Jose Arietta runs the Schedule 70 program at the General Services Administration. He explained how his crew developed some blockchain applications to speed up the process by which vendors first obtain their Schedule 70 contracts. He said that for years, companies have complained about unequal treatment by contracting officers and about how long it takes to get a contract. His goal is to cut a 110-day process down to 10 days. For now, a system developed with what Arrieta called “small money” has cut steps representing 25 hours of work down to minutes.

To test a use case for blockchain at the State Department, former staff member Alex Kostura described a pilot project to track the lifecycle of the department’s mobile devices.

These use cases aren’t breaking news, but I think more agencies will begin to try out this technology when they realize how it can help them modernize and streamline processes.

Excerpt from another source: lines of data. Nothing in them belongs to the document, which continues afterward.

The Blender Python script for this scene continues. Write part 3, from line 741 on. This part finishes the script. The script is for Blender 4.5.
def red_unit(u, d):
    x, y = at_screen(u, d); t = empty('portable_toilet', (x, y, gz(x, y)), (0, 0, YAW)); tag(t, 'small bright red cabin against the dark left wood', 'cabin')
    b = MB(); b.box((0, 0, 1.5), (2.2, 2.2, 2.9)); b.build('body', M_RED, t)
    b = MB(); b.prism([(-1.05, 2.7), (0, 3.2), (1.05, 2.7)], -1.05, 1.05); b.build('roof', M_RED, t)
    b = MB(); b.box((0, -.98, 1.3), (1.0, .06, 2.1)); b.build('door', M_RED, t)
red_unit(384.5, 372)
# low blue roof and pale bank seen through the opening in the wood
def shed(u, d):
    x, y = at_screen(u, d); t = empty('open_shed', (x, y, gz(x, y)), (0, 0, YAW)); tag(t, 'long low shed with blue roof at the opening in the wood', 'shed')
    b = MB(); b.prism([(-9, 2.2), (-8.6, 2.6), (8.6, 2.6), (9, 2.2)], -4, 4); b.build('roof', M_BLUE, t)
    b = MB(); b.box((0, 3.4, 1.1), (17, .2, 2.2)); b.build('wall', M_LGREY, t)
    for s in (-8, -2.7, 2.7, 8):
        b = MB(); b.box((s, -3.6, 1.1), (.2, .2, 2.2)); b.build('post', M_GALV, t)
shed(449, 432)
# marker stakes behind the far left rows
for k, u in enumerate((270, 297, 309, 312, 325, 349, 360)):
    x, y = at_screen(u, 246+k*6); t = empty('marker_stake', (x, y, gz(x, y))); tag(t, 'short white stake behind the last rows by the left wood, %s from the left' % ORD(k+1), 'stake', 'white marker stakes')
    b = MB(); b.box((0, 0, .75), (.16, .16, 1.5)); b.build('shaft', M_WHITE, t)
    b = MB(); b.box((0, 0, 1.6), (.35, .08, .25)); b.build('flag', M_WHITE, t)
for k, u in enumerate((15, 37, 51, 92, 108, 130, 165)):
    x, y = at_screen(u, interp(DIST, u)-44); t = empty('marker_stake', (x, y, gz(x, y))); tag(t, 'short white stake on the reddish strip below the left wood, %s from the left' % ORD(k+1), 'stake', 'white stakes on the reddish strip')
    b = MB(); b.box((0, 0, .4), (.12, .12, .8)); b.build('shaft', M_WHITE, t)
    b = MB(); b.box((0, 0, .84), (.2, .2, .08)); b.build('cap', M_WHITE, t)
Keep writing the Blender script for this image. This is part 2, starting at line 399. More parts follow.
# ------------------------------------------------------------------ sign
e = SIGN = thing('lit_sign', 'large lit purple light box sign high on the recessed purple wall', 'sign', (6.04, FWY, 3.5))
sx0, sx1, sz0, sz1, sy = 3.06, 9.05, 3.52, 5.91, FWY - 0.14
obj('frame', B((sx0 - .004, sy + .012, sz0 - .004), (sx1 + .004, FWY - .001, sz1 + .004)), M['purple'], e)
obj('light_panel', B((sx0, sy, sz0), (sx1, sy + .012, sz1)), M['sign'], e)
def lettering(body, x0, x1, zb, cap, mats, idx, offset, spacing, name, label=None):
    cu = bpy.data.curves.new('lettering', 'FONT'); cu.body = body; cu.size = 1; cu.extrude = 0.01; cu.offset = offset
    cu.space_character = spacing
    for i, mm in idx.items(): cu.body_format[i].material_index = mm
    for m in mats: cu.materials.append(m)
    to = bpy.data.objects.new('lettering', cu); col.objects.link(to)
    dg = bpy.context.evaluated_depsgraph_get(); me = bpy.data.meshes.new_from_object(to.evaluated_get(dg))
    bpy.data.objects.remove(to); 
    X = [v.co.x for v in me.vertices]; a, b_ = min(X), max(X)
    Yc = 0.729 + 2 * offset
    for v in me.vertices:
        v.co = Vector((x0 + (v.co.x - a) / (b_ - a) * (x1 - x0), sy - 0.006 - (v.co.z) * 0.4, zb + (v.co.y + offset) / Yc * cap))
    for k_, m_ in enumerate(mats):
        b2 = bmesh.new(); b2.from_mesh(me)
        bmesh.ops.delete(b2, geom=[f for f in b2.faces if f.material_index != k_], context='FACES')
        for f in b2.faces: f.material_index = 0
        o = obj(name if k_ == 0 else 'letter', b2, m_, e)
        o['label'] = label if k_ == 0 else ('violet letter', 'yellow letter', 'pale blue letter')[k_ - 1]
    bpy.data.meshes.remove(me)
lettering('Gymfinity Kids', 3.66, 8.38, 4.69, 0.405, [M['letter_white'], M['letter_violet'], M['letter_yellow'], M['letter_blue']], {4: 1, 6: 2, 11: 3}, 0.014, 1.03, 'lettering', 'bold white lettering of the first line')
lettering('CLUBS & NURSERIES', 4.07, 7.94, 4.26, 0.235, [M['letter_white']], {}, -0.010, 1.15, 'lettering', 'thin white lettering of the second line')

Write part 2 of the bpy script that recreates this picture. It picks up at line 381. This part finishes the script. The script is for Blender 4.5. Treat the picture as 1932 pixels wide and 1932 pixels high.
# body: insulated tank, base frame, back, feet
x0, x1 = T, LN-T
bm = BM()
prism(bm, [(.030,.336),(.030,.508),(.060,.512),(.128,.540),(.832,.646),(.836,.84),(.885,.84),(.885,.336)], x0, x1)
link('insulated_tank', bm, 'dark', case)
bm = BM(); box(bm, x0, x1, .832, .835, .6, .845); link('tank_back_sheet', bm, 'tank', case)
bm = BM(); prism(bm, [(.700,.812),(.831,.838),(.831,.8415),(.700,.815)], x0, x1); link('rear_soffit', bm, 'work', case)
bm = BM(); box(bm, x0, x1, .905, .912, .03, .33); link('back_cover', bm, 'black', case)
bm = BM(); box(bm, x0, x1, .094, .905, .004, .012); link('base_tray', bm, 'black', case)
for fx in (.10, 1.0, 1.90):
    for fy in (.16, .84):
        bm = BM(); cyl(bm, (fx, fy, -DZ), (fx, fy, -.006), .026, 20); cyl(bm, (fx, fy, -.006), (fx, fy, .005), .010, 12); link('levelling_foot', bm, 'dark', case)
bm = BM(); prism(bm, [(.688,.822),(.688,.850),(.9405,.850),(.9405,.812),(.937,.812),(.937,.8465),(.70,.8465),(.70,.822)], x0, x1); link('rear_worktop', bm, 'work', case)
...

Bringing in blockchain does have some obstacles. For instance, how do you sync blockchain data with an agency’s financial system of record? When can a blockchain application be called a system of record, if it’s replicated in the possession of parties outside the government? Although the chain itself has never been hacked, how do you ensure applications are equally unbreakable?

Also, whose data is it, in a blockchain? The distributed nature of the blocks makes for transparency and trust. But it’s unclear where the public and private boundaries lie. Blocks can contain metadata or pointers to fields in a database, but that merely offsets the problem. In the case of GSA, items related to vendor fitness for a federal contract would be information both parties would have anyway. In complex transactional systems, agencies might need to keep some information “off-chain,” to use blockchain parlance.

As the press for systems modernization and greater cybersecurity continue, expect more agencies to evaluate this technology.